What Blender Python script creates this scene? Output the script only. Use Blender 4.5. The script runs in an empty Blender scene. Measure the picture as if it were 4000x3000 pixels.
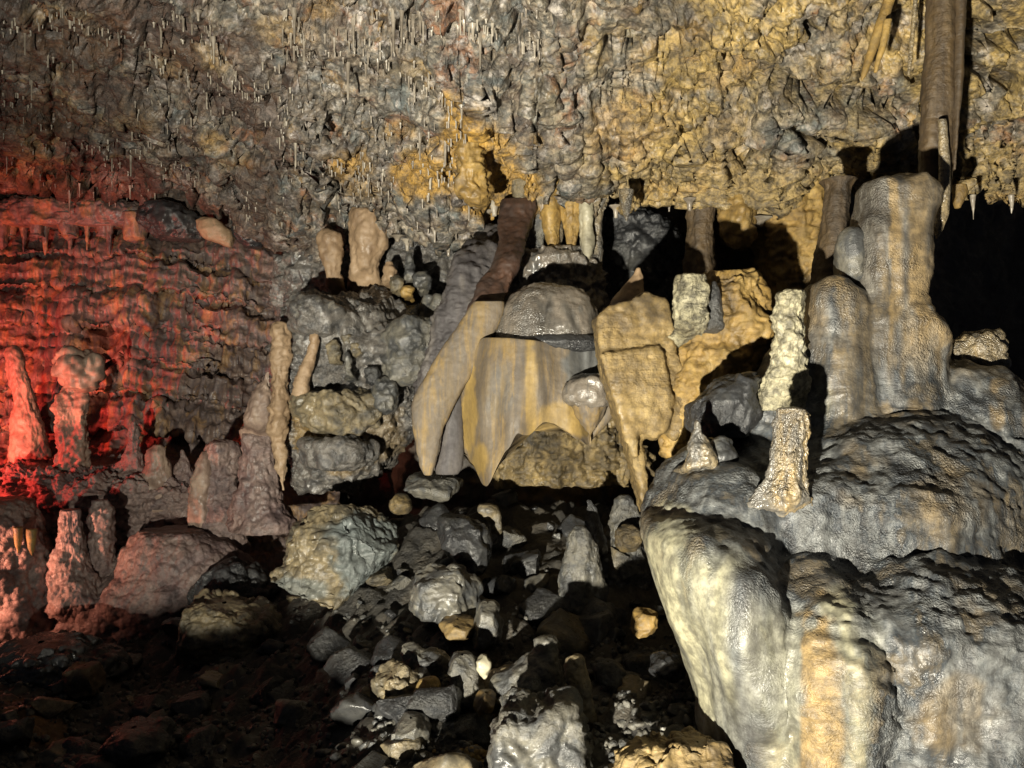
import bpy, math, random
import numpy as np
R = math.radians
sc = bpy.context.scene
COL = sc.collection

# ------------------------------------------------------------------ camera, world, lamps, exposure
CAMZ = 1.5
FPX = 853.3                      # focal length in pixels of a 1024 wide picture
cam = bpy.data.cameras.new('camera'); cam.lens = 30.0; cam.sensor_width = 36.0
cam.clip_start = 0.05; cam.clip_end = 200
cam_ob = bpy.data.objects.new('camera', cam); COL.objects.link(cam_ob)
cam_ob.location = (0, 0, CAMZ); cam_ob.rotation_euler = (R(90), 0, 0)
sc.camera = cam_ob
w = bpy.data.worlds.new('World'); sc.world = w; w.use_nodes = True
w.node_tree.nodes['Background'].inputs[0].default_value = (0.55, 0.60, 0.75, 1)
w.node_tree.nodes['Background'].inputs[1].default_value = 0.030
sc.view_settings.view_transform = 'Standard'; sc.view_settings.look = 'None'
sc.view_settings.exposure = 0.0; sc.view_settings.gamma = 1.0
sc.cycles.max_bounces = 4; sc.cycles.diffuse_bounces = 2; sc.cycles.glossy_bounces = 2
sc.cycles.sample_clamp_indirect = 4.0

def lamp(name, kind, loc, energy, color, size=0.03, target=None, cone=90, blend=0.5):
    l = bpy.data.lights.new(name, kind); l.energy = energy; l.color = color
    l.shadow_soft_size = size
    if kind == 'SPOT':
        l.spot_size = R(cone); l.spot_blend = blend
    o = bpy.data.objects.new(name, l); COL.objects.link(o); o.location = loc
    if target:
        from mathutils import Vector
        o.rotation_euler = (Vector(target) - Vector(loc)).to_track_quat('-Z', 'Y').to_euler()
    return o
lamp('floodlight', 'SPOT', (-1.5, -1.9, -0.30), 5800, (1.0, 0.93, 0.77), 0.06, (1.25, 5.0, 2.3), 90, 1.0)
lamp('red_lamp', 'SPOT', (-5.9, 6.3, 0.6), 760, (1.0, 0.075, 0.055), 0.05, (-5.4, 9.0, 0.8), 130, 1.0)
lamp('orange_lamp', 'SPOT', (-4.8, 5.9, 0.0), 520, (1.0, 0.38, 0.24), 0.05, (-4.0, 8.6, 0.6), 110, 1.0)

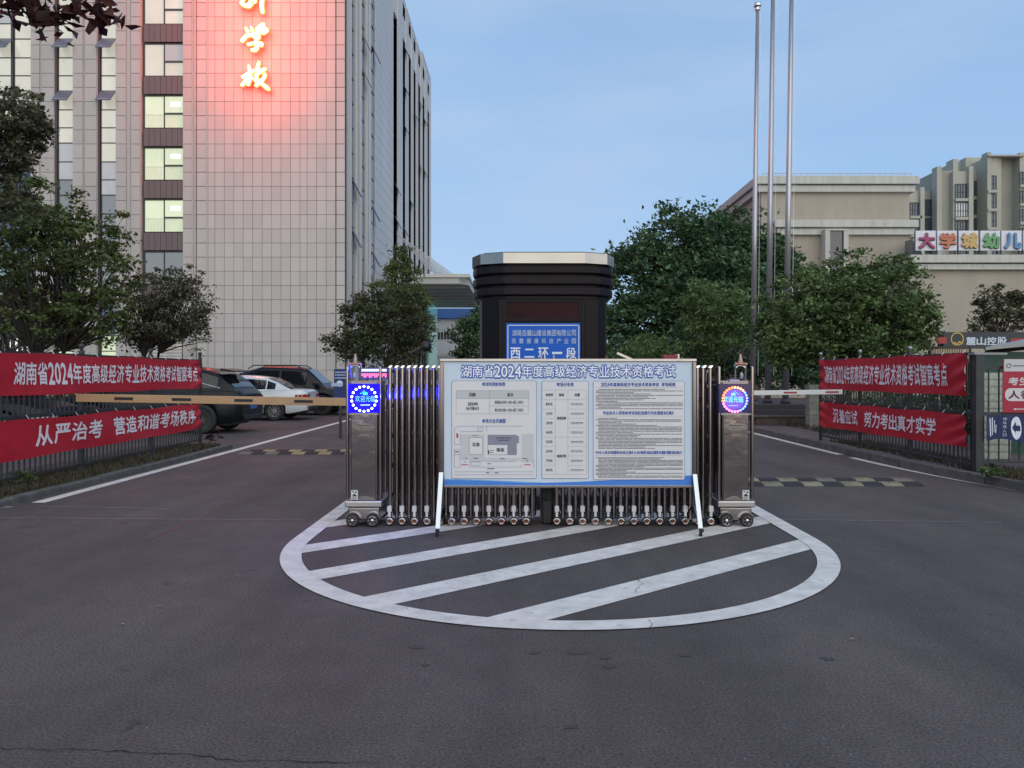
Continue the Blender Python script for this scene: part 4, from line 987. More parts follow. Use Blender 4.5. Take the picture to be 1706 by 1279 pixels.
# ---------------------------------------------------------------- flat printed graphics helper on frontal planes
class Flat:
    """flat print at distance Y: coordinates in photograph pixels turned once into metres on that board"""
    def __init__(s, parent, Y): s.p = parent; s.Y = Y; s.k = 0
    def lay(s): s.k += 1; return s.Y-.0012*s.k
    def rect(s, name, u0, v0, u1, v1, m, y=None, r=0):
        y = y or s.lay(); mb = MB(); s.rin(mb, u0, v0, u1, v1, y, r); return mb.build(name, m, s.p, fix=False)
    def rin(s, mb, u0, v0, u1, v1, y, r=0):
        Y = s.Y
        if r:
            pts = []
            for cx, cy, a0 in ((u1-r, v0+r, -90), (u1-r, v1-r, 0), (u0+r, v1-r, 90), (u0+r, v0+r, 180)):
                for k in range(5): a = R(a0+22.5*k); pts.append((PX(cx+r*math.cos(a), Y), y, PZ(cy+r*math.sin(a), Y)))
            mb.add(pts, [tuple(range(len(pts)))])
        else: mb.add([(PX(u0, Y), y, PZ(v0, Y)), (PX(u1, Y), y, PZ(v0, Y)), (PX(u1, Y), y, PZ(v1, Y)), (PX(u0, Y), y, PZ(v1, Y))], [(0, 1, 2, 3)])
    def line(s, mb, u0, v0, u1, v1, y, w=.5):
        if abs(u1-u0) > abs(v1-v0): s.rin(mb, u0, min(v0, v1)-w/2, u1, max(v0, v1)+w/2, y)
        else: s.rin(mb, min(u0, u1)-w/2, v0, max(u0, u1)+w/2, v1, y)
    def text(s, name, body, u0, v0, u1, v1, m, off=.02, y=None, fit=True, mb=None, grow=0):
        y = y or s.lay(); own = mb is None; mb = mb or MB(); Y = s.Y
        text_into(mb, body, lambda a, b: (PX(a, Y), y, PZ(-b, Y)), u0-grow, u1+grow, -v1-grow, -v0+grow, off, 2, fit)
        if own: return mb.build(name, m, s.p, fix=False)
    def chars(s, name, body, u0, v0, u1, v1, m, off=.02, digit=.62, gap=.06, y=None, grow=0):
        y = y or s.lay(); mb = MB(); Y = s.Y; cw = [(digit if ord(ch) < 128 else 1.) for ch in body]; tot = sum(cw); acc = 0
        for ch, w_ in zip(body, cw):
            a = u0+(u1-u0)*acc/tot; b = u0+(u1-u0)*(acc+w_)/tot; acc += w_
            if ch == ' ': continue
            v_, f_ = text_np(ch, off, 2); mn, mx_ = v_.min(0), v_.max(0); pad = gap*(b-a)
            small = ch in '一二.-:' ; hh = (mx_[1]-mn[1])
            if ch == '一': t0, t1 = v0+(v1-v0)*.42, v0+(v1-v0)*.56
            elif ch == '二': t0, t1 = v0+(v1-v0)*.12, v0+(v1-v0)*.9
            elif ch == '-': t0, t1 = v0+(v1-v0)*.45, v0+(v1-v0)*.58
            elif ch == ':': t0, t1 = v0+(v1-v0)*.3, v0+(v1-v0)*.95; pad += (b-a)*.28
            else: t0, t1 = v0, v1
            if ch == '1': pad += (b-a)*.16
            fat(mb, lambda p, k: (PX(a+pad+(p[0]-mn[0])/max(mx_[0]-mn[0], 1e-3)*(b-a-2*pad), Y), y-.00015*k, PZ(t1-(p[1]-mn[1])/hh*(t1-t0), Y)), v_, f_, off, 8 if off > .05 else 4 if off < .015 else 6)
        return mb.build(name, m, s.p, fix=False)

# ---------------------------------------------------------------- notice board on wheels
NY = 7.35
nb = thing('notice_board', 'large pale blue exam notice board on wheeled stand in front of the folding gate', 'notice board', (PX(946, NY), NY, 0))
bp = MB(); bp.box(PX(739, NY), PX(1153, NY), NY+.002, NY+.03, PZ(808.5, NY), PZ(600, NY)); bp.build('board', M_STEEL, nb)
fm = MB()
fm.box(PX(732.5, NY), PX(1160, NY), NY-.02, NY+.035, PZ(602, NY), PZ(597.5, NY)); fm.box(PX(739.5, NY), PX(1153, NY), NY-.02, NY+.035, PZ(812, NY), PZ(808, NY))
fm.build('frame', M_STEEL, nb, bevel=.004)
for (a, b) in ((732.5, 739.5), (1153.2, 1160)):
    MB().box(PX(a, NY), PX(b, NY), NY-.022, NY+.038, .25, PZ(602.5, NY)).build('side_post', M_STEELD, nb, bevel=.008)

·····

Without including any pictures, please restate all the records exactly.

:: Full solution ::
What Blender Python script creates this scene? Output the script only. Use Blender 4.5. The script runs in an empty Blender scene. Measure the picture as if it were 4000x3000 pixels.
import bpy, math, random
import numpy as np
R = math.radians
sc = bpy.context.scene
COL = sc.collection

# ------------------------------------------------------------------ camera, world, lamps, exposure
CAMZ = 1.5
FPX = 853.3                      # focal length in pixels of a 1024 wide picture
cam = bpy.data.cameras.new('camera'); cam.lens = 30.0; cam.sensor_width = 36.0
cam.clip_start = 0.05; cam.clip_end = 200
cam_ob = bpy.data.objects.new('camera', cam); COL.objects.link(cam_ob)
cam_ob.location = (0, 0, CAMZ); cam_ob.rotation_euler = (R(90), 0, 0)
sc.camera = cam_ob
w = bpy.data.worlds.new('World'); sc.world = w; w.use_nodes = True
w.node_tree.nodes['Background'].inputs[0].default_value = (0.55, 0.60, 0.75, 1)
w.node_tree.nodes['Background'].inputs[1].default_value = 0.030
sc.view_settings.view_transform = 'Standard'; sc.view_settings.look = 'None'
sc.view_settings.exposure = 0.0; sc.view_settings.gamma = 1.0
sc.cycles.max_bounces = 4; sc.cycles.diffuse_bounces = 2; sc.cycles.glossy_bounces = 2
sc.cycles.sample_clamp_indirect = 4.0

def lamp(name, kind, loc, energy, color, size=0.03, target=None, cone=90, blend=0.5):
    l = bpy.data.lights.new(name, kind); l.energy = energy; l.color = color
    l.shadow_soft_size = size
    if kind == 'SPOT':
        l.spot_size = R(cone); l.spot_blend = blend
    o = bpy.data.objects.new(name, l); COL.objects.link(o); o.location = loc
    if target:
        from mathutils import Vector
        o.rotation_euler = (Vector(target) - Vector(loc)).to_track_quat('-Z', 'Y').to_euler()
    return o
lamp('floodlight', 'SPOT', (-1.5, -1.9, -0.30), 5800, (1.0, 0.93, 0.77), 0.06, (1.25, 5.0, 2.3), 90, 1.0)
lamp('red_lamp', 'SPOT', (-5.9, 6.3, 0.6), 760, (1.0, 0.075, 0.055), 0.05, (-5.4, 9.0, 0.8), 130, 1.0)
lamp('orange_lamp', 'SPOT', (-4.8, 5.9, 0.0), 520, (1.0, 0.38, 0.24), 0.05, (-4.0, 8.6, 0.6), 110, 1.0)

Continue the Blender Python script for this scene: part 4, from line 987. More parts follow. Use Blender 4.5. Take the picture to be 1706 by 1279 pixels.
# ---------------------------------------------------------------- flat printed graphics helper on frontal planes
class Flat:
    """flat print at distance Y: coordinates in photograph pixels turned once into metres on that board"""
    def __init__(s, parent, Y): s.p = parent; s.Y = Y; s.k = 0
    def lay(s): s.k += 1; return s.Y-.0012*s.k
    def rect(s, name, u0, v0, u1, v1, m, y=None, r=0):
        y = y or s.lay(); mb = MB(); s.rin(mb, u0, v0, u1, v1, y, r); return mb.build(name, m, s.p, fix=False)
    def rin(s, mb, u0, v0, u1, v1, y, r=0):
        Y = s.Y
        if r:
            pts = []
            for cx, cy, a0 in ((u1-r, v0+r, -90), (u1-r, v1-r, 0), (u0+r, v1-r, 90), (u0+r, v0+r, 180)):
                for k in range(5): a = R(a0+22.5*k); pts.append((PX(cx+r*math.cos(a), Y), y, PZ(cy+r*math.sin(a), Y)))
            mb.add(pts, [tuple(range(len(pts)))])
        else: mb.add([(PX(u0, Y), y, PZ(v0, Y)), (PX(u1, Y), y, PZ(v0, Y)), (PX(u1, Y), y, PZ(v1, Y)), (PX(u0, Y), y, PZ(v1, Y))], [(0, 1, 2, 3)])
    def line(s, mb, u0, v0, u1, v1, y, w=.5):
        if abs(u1-u0) > abs(v1-v0): s.rin(mb, u0, min(v0, v1)-w/2, u1, max(v0, v1)+w/2, y)
        else: s.rin(mb, min(u0, u1)-w/2, v0, max(u0, u1)+w/2, v1, y)
    def text(s, name, body, u0, v0, u1, v1, m, off=.02, y=None, fit=True, mb=None, grow=0):
        y = y or s.lay(); own = mb is None; mb = mb or MB(); Y = s.Y
        text_into(mb, body, lambda a, b: (PX(a, Y), y, PZ(-b, Y)), u0-grow, u1+grow, -v1-grow, -v0+grow, off, 2, fit)
        if own: return mb.build(name, m, s.p, fix=False)
    def chars(s, name, body, u0, v0, u1, v1, m, off=.02, digit=.62, gap=.06, y=None, grow=0):
        y = y or s.lay(); mb = MB(); Y = s.Y; cw = [(digit if ord(ch) < 128 else 1.) for ch in body]; tot = sum(cw); acc = 0
        for ch, w_ in zip(body, cw):
            a = u0+(u1-u0)*acc/tot; b = u0+(u1-u0)*(acc+w_)/tot; acc += w_
            if ch == ' ': continue
            v_, f_ = text_np(ch, off, 2); mn, mx_ = v_.min(0), v_.max(0); pad = gap*(b-a)
            small = ch in '一二.-:' ; hh = (mx_[1]-mn[1])
            if ch == '一': t0, t1 = v0+(v1-v0)*.42, v0+(v1-v0)*.56
            elif ch == '二': t0, t1 = v0+(v1-v0)*.12, v0+(v1-v0)*.9
            elif ch == '-': t0, t1 = v0+(v1-v0)*.45, v0+(v1-v0)*.58
            elif ch == ':': t0, t1 = v0+(v1-v0)*.3, v0+(v1-v0)*.95; pad += (b-a)*.28
            else: t0, t1 = v0, v1
            if ch == '1': pad += (b-a)*.16
            fat(mb, lambda p, k: (PX(a+pad+(p[0]-mn[0])/max(mx_[0]-mn[0], 1e-3)*(b-a-2*pad), Y), y-.00015*k, PZ(t1-(p[1]-mn[1])/hh*(t1-t0), Y)), v_, f_, off, 8 if off > .05 else 4 if off < .015 else 6)
        return mb.build(name, m, s.p, fix=False)

# ---------------------------------------------------------------- notice board on wheels
NY = 7.35
nb = thing('notice_board', 'large pale blue exam notice board on wheeled stand in front of the folding gate', 'notice board', (PX(946, NY), NY, 0))
bp = MB(); bp.box(PX(739, NY), PX(1153, NY), NY+.002, NY+.03, PZ(808.5, NY), PZ(600, NY)); bp.build('board', M_STEEL, nb)
fm = MB()
fm.box(PX(732.5, NY), PX(1160, NY), NY-.02, NY+.035, PZ(602, NY), PZ(597.5, NY)); fm.box(PX(739.5, NY), PX(1153, NY), NY-.02, NY+.035, PZ(812, NY), PZ(808, NY))
fm.build('frame', M_STEEL, nb, bevel=.004)
for (a, b) in ((732.5, 739.5), (1153.2, 1160)):
    MB().box(PX(a, NY), PX(b, NY), NY-.022, NY+.038, .25, PZ(602.5, NY)).build('side_post', M_STEELD, nb, bevel=.008)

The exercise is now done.